### Information provided
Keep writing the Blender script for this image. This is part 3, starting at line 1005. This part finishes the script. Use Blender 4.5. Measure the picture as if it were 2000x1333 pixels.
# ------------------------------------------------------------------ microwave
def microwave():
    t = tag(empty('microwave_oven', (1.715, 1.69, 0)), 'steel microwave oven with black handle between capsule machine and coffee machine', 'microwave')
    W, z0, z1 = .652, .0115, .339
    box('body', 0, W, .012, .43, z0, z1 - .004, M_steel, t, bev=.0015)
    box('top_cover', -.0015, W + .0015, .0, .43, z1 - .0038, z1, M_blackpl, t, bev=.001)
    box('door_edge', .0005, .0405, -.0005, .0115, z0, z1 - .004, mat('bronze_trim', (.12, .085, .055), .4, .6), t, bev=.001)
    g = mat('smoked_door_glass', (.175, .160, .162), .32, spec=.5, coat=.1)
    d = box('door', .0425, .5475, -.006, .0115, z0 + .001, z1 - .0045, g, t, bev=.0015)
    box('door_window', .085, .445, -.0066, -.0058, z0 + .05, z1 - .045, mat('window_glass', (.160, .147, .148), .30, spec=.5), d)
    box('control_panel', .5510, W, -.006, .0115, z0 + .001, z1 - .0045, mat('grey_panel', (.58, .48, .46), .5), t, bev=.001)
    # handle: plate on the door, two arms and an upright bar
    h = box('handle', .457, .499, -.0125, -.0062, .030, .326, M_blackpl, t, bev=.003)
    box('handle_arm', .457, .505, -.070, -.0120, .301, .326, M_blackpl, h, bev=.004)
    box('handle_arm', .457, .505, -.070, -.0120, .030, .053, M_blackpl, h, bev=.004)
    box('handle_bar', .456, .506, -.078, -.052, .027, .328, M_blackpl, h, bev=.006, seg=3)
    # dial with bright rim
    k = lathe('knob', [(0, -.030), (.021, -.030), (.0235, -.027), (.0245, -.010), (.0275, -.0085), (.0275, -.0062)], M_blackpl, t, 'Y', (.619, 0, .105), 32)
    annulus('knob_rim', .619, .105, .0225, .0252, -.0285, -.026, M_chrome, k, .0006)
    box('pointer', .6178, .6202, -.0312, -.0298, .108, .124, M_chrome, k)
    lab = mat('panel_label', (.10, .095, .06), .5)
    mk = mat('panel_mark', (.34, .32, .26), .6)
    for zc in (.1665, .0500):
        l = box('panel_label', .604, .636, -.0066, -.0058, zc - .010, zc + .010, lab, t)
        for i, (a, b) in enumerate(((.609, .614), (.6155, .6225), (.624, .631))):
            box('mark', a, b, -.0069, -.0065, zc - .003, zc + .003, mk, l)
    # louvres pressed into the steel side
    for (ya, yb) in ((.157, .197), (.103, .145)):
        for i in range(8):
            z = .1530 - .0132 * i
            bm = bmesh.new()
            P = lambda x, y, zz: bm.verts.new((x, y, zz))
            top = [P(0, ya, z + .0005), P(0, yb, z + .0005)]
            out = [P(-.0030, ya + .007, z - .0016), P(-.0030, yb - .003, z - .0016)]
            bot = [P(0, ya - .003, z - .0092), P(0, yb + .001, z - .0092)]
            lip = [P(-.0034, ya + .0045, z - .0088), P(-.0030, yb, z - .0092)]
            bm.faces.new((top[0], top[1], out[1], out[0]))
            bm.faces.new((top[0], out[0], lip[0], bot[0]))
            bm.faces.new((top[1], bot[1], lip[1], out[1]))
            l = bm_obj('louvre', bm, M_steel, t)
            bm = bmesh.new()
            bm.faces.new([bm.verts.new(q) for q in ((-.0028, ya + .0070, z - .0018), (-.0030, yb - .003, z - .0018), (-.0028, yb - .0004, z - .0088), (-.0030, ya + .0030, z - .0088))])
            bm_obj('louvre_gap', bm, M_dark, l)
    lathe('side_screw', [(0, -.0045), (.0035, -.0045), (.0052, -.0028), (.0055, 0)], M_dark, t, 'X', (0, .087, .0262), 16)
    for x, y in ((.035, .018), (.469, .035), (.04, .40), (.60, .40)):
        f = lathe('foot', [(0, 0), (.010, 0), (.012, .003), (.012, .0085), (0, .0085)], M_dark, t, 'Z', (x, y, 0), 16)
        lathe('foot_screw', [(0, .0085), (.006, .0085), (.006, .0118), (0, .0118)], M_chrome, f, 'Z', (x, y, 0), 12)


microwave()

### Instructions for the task
Retype the listing. Match it exactly.

### Answer to the exercise
Keep writing the Blender script for this image. This is part 3, starting at line 1005. This part finishes the script. Use Blender 4.5. Measure the picture as if it were 2000x1333 pixels.
# ------------------------------------------------------------------ microwave
def microwave():
    t = tag(empty('microwave_oven', (1.715, 1.69, 0)), 'steel microwave oven with black handle between capsule machine and coffee machine', 'microwave')
    W, z0, z1 = .652, .0115, .339
    box('body', 0, W, .012, .43, z0, z1 - .004, M_steel, t, bev=.0015)
    box('top_cover', -.0015, W + .0015, .0, .43, z1 - .0038, z1, M_blackpl, t, bev=.001)
    box('door_edge', .0005, .0405, -.0005, .0115, z0, z1 - .004, mat('bronze_trim', (.12, .085, .055), .4, .6), t, bev=.001)
    g = mat('smoked_door_glass', (.175, .160, .162), .32, spec=.5, coat=.1)
    d = box('door', .0425, .5475, -.006, .0115, z0 + .001, z1 - .0045, g, t, bev=.0015)
    box('door_window', .085, .445, -.0066, -.0058, z0 + .05, z1 - .045, mat('window_glass', (.160, .147, .148), .30, spec=.5), d)
    box('control_panel', .5510, W, -.006, .0115, z0 + .001, z1 - .0045, mat('grey_panel', (.58, .48, .46), .5), t, bev=.001)
    # handle: plate on the door, two arms and an upright bar
    h = box('handle', .457, .499, -.0125, -.0062, .030, .326, M_blackpl, t, bev=.003)
    box('handle_arm', .457, .505, -.070, -.0120, .301, .326, M_blackpl, h, bev=.004)
    box('handle_arm', .457, .505, -.070, -.0120, .030, .053, M_blackpl, h, bev=.004)
    box('handle_bar', .456, .506, -.078, -.052, .027, .328, M_blackpl, h, bev=.006, seg=3)
    # dial with bright rim
    k = lathe('knob', [(0, -.030), (.021, -.030), (.0235, -.027), (.0245, -.010), (.0275, -.0085), (.0275, -.0062)], M_blackpl, t, 'Y', (.619, 0, .105), 32)
    annulus('knob_rim', .619, .105, .0225, .0252, -.0285, -.026, M_chrome, k, .0006)
    box('pointer', .6178, .6202, -.0312, -.0298, .108, .124, M_chrome, k)
    lab = mat('panel_label', (.10, .095, .06), .5)
    mk = mat('panel_mark', (.34, .32, .26), .6)
    for zc in (.1665, .0500):
        l = box('panel_label', .604, .636, -.0066, -.0058, zc - .010, zc + .010, lab, t)
        for i, (a, b) in enumerate(((.609, .614), (.6155, .6225), (.624, .631))):
            box('mark', a, b, -.0069, -.0065, zc - .003, zc + .003, mk, l)
    # louvres pressed into the steel side
    for (ya, yb) in ((.157, .197), (.103, .145)):
        for i in range(8):
            z = .1530 - .0132 * i
            bm = bmesh.new()
            P = lambda x, y, zz: bm.verts.new((x, y, zz))
            top = [P(0, ya, z + .0005), P(0, yb, z + .0005)]
            out = [P(-.0030, ya + .007, z - .0016), P(-.0030, yb - .003, z - .0016)]
            bot = [P(0, ya - .003, z - .0092), P(0, yb + .001, z - .0092)]
            lip = [P(-.0034, ya + .0045, z - .0088), P(-.0030, yb, z - .0092)]
            bm.faces.new((top[0], top[1], out[1], out[0]))
            bm.faces.new((top[0], out[0], lip[0], bot[0]))
            bm.faces.new((top[1], bot[1], lip[1], out[1]))
            l = bm_obj('louvre', bm, M_steel, t)
            bm = bmesh.new()
            bm.faces.new([bm.verts.new(q) for q in ((-.0028, ya + .0070, z - .0018), (-.0030, yb - .003, z - .0018), (-.0028, yb - .0004, z - .0088), (-.0030, ya + .0030, z - .0088))])
            bm_obj('louvre_gap', bm, M_dark, l)
    lathe('side_screw', [(0, -.0045), (.0035, -.0045), (.0052, -.0028), (.0055, 0)], M_dark, t, 'X', (0, .087, .0262), 16)
    for x, y in ((.035, .018), (.469, .035), (.04, .40), (.60, .40)):
        f = lathe('foot', [(0, 0), (.010, 0), (.012, .003), (.012, .0085), (0, .0085)], M_dark, t, 'Z', (x, y, 0), 16)
        lathe('foot_screw', [(0, .0085), (.006, .0085), (.006, .0118), (0, .0118)], M_chrome, f, 'Z', (x, y, 0), 12)


microwave()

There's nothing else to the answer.